The Church in general has a long history of dedicating resources to harassing the Jews and painting them as the "enemies of Christ[ians]," which the Bible specifically warns against.
Many thought we had moved beyond all that, that the horrors of the Holocaust had finally woken the Church to how wrong it had been. In fact, those Christians involved today in this new brand of Israel-bashing will most loudly protest the label of anti-Semitism. But, as the saying goes, "methinks they do protest too loudly."
What the World Council of Churches and others like it are doing is rebranding that most anti-Semitic of doctrines – Replacement Theology.
Instead of calling for their heads, this new brand of Replacement Theology sheds crocodile tears for the Jews as mistreated lost souls who once tasted God’s goodness, but have since been replaced as His "chosen" because of their rejection of Jesus.
They do not hate the Jews (at least not openly), but they believe the biblical promises made to national Israel have expired.
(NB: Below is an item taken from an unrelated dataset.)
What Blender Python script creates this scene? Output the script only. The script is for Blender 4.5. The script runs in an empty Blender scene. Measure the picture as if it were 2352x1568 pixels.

And that is where the State of Israel comes in. If God’s promises to national Israel are no longer valid, then modern Israel has nothing to do with biblical prophecy or God’s plan of global redemption....
Ultimately, the aim of groups like the World Council of Churches is not biblical, it’s not even about genuine social justice. Whether they know it or not, whether they accept it or not, their agenda is about advancing the cause of Islam and reversing what God is doing in this land.'
Update: The Reverend Sizer  has reacted to my article, at any rate as it appears on Ruth King's Ruthfully Yours blog:

I don't see how he could possibly think that I am attempting to impute the quoted passage at the end to him.

The link surely makes clear that it is from the pro-Zionist "Israel Today".

But since the Reverend Sizer has reacted with such indignation, I am happy to clarify for his benefit and that of anyone else that I did not intend to imply that the quoted passage is his.

 I sincerely regret any distress caused to him over this matter.


  1. The irony is that what ever God in heaven thinks of the Christians replacing the Jews on the ground the Muslims are replacing the Christians.